Colin A. Sebastian - Lazard Capital Markets LLC, Research Division

Two quick ones for me here. Number one, in the Marketplace side, John, I guess I'm curious. How much of the improvement there do you attribute to the specific changes you've outlined that you're making to the marketplace versus perhaps just a natural equilibrium point setting in for eBay, which would suggest growth in line with e-commerce regardless of the conscious changes you're making? And then secondly, on PayPal. Just looking at the growth in accounts and the spread there versus the growth in the number of payments, we see users are paying with PayPal more frequently. So I wonder if that's -- if the higher engagement is coming from the incremental growth on mobile or perhaps more or broader acceptance of PayPal on e-commerce sites or something else. If you could talk about that.

John J. Donahoe

Well, Colin, it'd be very hard for me to sit here and say that everything we've done in the last 4 years doesn't really matter in the marketplace, does it? I think 2 things. I think the answer to both of your questions is both. I think the changes we've made were essential. I think the marketplace would not have turned around. It wouldn't be where it is today without the changes we've driven. It's a more trusted, better experience. And I believe we're at a new equilibrium. And now, Devin and his team are trying to build off of that new equilibrium. Our aspiration is now going to be above e-commerce. So -- and over time that's what we'll be driving toward. So I feel that the marketplace is in a strong and sustainable place today that we'll build off of. And in PayPal, I think mobile is enhancing the engagement and the ubiquity of PayPal. And when you look at ubiquity on the web, we continue to sign additional merchants around the world up where they're putting PayPal on their online site. PayPal on a mobile device is proven to have higher conversion, and so more and more people are putting PayPal checkout on their mobile applications.
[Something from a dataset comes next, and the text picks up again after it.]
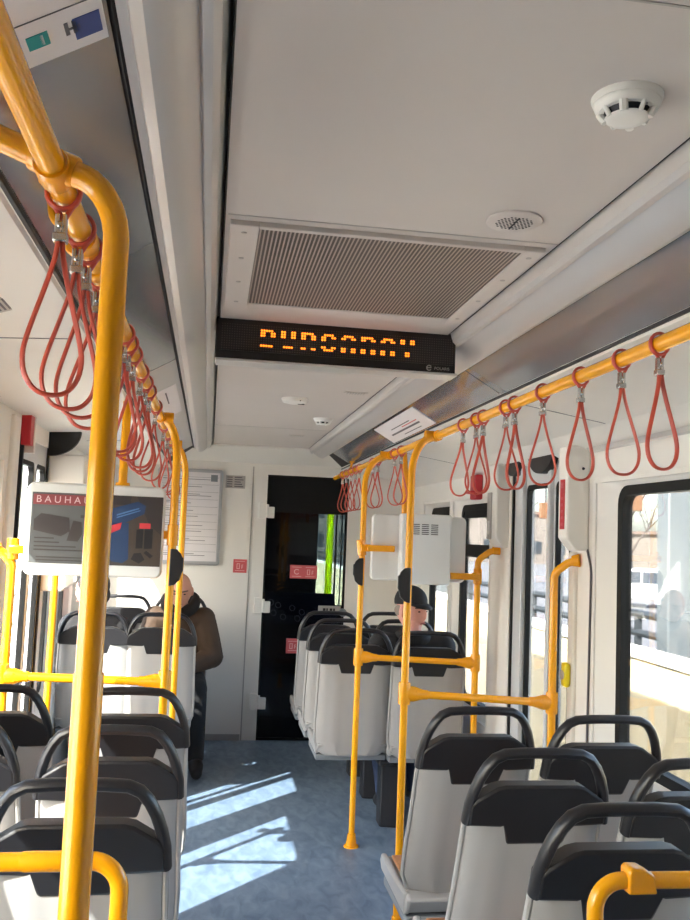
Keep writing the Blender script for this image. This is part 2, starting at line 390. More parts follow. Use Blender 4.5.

And then moving into the off-line world is that third leg of ubiquity, both with large merchants and small merchants, with our point-of-sale product in PayPal Here. And our strategy is quite clearly if PayPal is everywhere, that's going to increase the likelihood that consumers engage with it, which is good for the business, both online and off. So I guess the answer to your question is yes on both fronts.

All right, everyone, thank you very much and we'll talk to you in 3 months.

Operator

Ladies and gentlemen, thank you for joining today's conference. This does conclude the program, and you may now disconnect.